* **MATERIAL TO PROCESS**
=-=-=-=-=

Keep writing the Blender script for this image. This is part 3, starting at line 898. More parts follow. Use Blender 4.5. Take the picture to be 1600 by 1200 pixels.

=-=-=-=-=

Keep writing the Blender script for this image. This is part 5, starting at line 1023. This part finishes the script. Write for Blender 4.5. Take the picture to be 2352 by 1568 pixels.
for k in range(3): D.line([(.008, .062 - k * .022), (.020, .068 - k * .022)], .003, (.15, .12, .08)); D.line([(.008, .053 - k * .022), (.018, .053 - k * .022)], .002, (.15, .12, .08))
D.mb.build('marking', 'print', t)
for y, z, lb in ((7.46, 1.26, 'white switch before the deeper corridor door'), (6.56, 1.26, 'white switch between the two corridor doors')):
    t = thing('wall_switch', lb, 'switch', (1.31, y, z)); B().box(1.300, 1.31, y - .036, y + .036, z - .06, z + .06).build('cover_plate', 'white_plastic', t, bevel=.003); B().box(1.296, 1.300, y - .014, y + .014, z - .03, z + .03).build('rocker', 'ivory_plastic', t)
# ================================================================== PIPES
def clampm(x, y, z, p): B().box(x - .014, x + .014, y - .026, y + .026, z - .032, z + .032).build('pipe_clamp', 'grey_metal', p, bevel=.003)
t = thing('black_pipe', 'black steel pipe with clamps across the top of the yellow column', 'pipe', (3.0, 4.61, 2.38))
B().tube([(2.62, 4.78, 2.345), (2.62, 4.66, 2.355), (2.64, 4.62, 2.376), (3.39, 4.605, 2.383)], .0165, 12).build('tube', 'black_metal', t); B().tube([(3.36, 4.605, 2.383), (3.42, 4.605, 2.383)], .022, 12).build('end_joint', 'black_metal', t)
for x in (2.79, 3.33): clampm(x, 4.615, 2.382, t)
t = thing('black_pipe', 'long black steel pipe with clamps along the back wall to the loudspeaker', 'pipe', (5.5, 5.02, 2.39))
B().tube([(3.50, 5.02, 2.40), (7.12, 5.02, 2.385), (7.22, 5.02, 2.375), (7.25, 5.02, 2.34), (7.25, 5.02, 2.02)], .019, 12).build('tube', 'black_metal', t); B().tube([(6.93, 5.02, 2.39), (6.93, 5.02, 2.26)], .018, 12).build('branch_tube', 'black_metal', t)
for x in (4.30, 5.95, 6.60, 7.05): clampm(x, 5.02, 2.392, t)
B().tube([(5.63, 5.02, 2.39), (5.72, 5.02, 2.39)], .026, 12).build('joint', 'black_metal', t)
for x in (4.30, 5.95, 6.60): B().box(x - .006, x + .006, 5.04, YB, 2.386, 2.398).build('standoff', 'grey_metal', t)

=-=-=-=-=

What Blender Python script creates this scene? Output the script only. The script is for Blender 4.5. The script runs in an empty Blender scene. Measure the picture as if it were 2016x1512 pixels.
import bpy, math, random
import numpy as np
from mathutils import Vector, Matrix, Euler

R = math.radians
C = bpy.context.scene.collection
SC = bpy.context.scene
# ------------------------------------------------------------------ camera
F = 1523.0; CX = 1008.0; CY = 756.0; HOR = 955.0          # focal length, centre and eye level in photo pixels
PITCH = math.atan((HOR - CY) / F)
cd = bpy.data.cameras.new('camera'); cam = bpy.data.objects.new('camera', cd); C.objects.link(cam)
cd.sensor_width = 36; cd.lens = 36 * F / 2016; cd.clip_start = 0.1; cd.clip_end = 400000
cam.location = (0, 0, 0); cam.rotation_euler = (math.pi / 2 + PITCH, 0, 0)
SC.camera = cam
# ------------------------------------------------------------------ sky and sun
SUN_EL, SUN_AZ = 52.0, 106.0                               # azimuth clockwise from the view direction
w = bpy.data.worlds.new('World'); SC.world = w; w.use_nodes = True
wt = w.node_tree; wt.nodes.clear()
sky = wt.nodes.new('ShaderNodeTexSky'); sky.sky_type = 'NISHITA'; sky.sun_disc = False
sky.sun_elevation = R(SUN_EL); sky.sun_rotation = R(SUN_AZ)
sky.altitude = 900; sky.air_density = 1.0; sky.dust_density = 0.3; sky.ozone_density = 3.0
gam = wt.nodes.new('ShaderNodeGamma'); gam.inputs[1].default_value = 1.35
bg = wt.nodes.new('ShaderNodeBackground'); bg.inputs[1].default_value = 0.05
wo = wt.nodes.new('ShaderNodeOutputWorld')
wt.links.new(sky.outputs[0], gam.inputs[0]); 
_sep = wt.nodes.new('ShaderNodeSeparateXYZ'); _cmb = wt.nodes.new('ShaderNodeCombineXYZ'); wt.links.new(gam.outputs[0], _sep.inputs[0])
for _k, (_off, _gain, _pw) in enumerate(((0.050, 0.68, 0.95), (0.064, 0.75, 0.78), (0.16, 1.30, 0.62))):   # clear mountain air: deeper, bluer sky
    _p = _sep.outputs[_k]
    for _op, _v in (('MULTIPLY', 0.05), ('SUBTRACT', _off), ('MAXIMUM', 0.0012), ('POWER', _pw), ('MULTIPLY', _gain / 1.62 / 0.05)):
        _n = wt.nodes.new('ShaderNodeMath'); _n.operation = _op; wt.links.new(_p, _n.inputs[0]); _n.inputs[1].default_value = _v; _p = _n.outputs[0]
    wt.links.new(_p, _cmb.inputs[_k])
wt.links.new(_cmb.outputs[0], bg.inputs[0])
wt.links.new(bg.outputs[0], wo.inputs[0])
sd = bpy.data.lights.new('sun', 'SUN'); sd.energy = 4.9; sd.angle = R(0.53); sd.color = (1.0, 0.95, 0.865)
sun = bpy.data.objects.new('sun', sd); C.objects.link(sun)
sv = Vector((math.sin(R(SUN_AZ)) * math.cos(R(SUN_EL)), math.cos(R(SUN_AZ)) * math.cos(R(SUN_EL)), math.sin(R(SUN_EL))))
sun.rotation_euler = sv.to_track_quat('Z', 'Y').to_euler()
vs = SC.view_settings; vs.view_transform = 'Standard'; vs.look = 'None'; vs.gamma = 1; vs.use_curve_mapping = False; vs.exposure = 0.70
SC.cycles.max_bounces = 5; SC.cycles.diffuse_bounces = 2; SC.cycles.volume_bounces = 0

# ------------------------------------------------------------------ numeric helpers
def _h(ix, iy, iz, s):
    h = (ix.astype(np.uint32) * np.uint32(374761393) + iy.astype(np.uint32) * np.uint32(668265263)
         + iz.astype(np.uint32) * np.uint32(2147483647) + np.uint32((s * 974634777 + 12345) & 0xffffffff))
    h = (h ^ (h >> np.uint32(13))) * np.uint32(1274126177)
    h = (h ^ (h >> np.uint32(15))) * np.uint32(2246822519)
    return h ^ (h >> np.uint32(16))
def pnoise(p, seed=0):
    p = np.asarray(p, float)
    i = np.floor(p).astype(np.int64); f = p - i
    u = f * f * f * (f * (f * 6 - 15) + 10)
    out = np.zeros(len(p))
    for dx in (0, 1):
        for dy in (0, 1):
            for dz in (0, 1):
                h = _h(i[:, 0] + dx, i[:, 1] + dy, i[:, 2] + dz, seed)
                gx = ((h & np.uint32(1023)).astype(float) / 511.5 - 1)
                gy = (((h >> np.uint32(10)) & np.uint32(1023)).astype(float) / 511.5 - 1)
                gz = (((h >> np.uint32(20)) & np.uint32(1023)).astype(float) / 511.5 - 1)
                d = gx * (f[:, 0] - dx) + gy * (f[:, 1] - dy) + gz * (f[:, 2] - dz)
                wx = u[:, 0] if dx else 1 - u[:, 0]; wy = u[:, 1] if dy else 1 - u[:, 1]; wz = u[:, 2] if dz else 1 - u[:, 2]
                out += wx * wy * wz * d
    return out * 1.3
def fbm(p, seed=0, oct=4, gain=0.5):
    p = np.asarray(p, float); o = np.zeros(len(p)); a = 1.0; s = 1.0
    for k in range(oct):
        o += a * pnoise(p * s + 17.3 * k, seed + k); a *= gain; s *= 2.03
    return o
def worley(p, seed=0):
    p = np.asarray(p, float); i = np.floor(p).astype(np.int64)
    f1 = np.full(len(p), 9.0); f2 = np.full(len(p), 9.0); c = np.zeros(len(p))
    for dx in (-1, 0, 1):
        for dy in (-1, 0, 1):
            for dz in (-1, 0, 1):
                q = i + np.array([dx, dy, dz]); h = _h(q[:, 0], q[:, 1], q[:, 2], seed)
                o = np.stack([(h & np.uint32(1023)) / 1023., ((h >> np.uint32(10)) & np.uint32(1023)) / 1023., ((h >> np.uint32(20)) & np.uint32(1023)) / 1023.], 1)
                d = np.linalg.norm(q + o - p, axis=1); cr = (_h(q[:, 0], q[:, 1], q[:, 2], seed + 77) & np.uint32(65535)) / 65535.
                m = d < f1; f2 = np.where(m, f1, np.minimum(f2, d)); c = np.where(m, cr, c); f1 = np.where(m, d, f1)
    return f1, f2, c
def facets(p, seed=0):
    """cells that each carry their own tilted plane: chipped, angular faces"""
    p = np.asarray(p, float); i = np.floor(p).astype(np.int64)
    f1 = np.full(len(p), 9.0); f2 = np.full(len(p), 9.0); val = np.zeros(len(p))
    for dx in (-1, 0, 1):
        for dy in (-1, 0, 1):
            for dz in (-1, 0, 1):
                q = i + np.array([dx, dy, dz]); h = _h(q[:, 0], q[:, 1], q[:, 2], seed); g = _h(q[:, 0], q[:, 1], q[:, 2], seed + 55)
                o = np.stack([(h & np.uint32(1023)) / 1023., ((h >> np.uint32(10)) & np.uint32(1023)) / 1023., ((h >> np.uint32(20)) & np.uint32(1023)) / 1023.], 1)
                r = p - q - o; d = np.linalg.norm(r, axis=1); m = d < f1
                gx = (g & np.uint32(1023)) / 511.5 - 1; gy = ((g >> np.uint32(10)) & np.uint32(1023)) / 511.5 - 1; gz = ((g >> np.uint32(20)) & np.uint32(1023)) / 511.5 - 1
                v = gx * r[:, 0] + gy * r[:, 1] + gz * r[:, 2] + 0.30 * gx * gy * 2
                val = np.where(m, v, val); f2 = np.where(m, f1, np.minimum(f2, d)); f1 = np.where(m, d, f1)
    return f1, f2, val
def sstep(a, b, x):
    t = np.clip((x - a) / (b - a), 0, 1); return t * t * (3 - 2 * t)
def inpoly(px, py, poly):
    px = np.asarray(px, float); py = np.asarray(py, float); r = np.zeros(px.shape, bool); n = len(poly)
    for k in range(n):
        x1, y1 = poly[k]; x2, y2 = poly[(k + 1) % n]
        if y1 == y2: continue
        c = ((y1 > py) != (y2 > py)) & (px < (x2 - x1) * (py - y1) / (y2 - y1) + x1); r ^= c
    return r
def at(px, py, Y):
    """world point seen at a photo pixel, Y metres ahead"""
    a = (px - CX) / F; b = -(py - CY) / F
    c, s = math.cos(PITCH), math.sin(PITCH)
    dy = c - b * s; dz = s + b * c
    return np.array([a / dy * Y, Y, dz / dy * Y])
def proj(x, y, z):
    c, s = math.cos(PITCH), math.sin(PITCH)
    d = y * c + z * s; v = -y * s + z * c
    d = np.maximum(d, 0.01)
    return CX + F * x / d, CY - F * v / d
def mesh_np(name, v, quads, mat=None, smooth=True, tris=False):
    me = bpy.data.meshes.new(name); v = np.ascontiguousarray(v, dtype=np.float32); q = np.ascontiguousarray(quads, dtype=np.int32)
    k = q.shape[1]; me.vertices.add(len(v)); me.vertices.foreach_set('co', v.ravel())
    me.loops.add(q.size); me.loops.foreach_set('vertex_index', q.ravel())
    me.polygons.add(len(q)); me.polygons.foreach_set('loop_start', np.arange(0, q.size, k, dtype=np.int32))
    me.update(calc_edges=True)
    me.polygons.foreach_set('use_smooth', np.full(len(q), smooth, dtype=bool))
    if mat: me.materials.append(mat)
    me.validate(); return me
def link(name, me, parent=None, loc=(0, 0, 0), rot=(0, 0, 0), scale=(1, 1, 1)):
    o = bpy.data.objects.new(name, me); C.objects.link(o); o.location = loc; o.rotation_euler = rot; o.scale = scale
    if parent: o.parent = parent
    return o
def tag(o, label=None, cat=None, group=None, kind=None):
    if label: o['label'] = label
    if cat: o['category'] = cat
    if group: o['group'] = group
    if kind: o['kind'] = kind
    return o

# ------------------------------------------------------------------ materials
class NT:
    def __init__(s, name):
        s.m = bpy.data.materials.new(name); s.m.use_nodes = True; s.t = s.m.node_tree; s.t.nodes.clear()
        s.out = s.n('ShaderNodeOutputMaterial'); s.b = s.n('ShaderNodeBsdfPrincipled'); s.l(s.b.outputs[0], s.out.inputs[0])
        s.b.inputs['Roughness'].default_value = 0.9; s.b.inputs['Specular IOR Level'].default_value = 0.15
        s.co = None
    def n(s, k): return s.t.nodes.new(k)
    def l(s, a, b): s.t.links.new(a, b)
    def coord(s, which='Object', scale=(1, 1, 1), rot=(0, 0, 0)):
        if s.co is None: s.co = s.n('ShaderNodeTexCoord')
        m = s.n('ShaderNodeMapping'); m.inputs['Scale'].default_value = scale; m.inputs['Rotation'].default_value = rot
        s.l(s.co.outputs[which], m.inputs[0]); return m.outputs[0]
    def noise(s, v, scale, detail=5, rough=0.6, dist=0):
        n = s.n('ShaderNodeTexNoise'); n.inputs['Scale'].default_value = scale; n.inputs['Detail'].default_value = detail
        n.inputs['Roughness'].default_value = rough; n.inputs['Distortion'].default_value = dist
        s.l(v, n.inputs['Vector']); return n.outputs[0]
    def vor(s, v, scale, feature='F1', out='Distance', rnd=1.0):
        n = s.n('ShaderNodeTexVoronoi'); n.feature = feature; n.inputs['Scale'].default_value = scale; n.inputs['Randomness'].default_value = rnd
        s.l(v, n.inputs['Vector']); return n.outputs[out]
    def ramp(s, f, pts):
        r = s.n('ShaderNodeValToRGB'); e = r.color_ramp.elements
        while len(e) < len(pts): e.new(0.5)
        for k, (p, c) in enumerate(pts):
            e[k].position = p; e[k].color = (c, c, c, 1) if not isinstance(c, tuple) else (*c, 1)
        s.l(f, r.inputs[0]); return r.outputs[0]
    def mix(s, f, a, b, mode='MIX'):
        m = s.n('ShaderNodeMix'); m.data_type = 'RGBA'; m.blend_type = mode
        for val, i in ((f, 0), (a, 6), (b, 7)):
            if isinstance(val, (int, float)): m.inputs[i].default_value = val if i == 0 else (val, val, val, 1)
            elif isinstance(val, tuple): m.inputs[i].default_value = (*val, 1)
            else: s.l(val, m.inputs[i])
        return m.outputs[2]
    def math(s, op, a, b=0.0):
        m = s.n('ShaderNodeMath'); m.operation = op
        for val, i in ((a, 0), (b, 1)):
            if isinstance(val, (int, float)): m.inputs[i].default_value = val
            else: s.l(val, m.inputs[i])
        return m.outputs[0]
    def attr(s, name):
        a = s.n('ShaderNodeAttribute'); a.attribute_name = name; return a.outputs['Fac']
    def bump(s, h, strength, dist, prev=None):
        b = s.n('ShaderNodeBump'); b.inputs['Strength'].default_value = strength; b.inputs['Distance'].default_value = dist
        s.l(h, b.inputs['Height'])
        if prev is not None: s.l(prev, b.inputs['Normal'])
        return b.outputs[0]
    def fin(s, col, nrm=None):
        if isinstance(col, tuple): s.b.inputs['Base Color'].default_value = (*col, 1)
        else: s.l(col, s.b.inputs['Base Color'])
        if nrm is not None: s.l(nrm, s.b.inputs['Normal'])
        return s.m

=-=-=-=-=

* **WHAT TO WORK ON**
Emit only the lines from the one containing "What Blender Python" through the one containing "from mathutils import Vector, Matrix, Euler", copied exactly.

* **EXPECTED ANSWER**
What Blender Python script creates this scene? Output the script only. The script is for Blender 4.5. The script runs in an empty Blender scene. Measure the picture as if it were 2016x1512 pixels.
import bpy, math, random
import numpy as np
from mathutils import Vector, Matrix, Euler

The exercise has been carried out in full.